As a necessary part of his damages, an indemnitee may also recover against his indemnitor interests and costs. The early cases, however, did not allow interest where the damages were thereby made to exceed amount of the indemnity bond. The modern cases announce the generally accepted rule that interest may be added to the amount of recovery on a bond, although the total sum is thereby made to exceed the penalty of the bond. (American Surety Co. vs. Pacific Surety Co. [1908], 81 Conn., 252; 19 L.R.A. [N. S.], 83, and note.) This is the rule which we adopt for the Philippines. The theory is that interest is allowed only by way of damages for delay upon the part of the sureties in making payment after they should have done so. In some states, the interest has been charged from the date of the judgment of the appellate court. In this jurisdiction, we rather prefer to follow the general practice, which is to order that interest begin to run from the date when the complaint was filed in court, in this instance, when the Union Guarantee Company was made a defendant, on May 22, 1910.

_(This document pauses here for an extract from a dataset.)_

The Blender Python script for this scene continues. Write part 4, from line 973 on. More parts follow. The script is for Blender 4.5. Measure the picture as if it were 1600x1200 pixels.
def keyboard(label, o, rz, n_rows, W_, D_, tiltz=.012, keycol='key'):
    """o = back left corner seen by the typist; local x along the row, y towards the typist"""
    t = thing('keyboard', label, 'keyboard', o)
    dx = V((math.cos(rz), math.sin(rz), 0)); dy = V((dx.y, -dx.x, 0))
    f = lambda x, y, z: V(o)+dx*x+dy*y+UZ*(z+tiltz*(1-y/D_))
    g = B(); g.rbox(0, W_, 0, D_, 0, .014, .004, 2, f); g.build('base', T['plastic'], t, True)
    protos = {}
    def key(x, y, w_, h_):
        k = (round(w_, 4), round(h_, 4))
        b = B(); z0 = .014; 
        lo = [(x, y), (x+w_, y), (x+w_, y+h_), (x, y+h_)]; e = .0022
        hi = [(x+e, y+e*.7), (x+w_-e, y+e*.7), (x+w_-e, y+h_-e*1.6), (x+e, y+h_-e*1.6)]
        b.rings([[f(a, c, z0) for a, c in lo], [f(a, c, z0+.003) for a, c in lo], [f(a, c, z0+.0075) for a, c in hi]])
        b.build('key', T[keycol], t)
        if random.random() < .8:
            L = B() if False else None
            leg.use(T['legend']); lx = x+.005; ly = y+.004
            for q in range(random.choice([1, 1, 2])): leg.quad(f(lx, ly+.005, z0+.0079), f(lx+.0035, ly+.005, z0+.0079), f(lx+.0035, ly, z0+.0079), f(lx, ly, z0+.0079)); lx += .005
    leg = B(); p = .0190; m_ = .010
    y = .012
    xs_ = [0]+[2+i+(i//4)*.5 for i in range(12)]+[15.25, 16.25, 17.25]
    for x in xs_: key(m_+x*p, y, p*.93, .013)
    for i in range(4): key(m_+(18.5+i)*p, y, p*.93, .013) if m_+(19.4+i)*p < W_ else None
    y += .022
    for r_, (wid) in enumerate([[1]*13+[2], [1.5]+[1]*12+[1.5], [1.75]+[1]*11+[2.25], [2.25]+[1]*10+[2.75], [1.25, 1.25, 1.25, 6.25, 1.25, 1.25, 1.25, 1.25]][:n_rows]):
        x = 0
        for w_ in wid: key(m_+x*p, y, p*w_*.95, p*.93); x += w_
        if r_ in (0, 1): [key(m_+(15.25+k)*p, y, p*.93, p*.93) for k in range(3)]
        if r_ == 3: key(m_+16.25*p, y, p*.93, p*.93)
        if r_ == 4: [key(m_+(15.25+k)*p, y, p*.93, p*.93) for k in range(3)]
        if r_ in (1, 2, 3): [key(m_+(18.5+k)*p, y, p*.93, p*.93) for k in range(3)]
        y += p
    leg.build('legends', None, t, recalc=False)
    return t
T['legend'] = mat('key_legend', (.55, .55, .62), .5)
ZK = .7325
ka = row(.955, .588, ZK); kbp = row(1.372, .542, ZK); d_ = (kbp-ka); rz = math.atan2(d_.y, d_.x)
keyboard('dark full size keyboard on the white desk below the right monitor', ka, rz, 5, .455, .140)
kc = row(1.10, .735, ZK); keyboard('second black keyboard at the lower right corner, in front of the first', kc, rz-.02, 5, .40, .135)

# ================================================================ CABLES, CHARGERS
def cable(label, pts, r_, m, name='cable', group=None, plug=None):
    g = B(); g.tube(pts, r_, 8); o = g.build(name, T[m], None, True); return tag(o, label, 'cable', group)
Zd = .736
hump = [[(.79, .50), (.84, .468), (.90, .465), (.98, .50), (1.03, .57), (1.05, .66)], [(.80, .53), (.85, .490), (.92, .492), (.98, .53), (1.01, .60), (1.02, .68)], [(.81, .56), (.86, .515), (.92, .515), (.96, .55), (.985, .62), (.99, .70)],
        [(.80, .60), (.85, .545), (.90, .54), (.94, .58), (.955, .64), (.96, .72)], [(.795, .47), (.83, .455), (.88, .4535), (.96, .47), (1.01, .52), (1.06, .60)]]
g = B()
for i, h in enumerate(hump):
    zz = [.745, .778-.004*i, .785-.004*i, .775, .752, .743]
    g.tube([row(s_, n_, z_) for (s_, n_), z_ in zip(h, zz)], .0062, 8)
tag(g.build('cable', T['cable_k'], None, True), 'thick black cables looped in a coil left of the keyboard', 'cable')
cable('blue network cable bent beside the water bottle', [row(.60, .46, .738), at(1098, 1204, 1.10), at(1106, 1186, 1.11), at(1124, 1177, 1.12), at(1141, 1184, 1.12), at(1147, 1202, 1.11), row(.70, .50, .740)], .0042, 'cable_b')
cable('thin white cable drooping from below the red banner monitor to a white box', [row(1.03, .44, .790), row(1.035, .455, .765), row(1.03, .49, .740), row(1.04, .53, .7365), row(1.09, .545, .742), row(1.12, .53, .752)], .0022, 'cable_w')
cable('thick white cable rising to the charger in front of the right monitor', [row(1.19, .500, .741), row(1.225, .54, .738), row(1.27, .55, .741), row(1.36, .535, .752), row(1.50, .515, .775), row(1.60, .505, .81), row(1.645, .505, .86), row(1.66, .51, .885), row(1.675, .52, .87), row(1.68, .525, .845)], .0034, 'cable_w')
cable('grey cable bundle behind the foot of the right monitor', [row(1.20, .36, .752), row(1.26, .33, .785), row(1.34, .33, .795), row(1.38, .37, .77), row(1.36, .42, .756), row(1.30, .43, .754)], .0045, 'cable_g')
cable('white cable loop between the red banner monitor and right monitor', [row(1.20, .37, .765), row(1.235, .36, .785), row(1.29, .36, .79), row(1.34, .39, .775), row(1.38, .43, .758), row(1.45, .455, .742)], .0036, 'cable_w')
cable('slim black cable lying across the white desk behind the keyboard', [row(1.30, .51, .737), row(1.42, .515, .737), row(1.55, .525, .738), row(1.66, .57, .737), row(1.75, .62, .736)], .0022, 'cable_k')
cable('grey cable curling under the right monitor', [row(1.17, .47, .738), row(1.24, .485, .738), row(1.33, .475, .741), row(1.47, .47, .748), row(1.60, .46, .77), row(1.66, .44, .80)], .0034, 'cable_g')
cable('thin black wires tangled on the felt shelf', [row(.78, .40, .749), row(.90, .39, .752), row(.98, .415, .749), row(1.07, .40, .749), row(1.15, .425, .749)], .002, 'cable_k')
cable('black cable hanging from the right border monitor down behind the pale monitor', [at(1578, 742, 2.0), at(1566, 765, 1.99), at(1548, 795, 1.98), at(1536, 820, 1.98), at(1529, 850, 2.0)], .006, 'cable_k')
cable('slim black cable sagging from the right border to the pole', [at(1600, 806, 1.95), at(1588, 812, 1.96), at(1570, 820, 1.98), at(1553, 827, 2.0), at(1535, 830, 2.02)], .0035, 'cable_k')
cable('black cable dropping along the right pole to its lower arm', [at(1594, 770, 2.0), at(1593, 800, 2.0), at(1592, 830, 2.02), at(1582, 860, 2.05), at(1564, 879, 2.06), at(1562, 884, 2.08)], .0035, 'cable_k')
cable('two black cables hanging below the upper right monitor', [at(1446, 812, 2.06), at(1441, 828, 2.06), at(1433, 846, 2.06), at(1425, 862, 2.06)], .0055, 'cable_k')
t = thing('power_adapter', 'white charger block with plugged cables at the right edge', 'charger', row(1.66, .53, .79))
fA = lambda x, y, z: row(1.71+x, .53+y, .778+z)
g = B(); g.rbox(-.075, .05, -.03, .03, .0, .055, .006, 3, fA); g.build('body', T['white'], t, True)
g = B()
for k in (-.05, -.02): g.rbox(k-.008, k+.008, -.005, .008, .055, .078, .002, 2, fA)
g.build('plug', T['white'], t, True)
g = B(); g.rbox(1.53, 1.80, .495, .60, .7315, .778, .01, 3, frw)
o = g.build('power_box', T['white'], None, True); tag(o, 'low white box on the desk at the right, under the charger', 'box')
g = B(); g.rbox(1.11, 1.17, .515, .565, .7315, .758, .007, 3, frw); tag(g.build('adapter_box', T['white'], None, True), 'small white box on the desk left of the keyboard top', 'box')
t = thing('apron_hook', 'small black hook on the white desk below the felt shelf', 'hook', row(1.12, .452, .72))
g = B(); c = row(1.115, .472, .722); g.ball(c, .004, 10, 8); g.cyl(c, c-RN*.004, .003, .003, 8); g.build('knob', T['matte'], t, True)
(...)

The result is, that the judgement is affirmed, with the modification that interest shall begin to run from May 22, 1920, and that no mentioned shall be made of the limitation of the liability of the Union Guarantee Company, to the total amount of the bonds. The costs of this instance shall be taxed against the Union Guarantee Company. So ordered.

Araullo, C.J., Street, Avanceña, Villamor, Ostrand, Johns and Romualdez, JJ., concur.